Questions to Ask Yourself When Writing a Lover Character

  • What drives this character’s desire for love and human connection?

  • How does this character express their love and affection?

  • What are this character’s greatest fears when it comes to their relationships?

  • How does their love influence their decisions and actions in the story?

  • What sacrifices is this character willing to make for the sake of their loved ones?

  • How does this character’s devotion impact their personal growth and development?

  • What are the strengths that this character brings to their relationships?

  • What weaknesses does this character exhibit because of their intense love?

  • How do other characters perceive this character’s expressions of love?

  • In what ways does this character’s love inspire or challenge others in the story?

  • How does this character handle conflict within their relationships?

  • What are the key moments in the story where this character’s love is tested?

  • How does this character’s backstory shape their approach to love and relationships?

  • What are this character’s dreams and goals outside of their relationships?

  • How does this character balance their own needs with the needs of their loved ones?
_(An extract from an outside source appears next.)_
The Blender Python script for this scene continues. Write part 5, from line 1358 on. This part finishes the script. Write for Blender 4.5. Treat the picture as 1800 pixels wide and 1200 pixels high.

  • How does the character’s love evolve over the course of the story?

  • What obstacles does this character face in their pursuit of love?

  • How does this character’s love story intersect with the main plot of the story?

  • What lessons does this character learn about love and relationships?

  • How does this character’s love contribute to the overall theme of the story?

Lover Archetype

Summary of the Lover

Writing a Lover archetype character into your story is a surefire way to add depth and stir up powerful emotions. By asking yourself the right questions, you can create lovers who are driven by their relationships above all else.

Your Lover Archetype characters should show unwavering devotion, intense passion, or even heartbreaking self-sacrifice.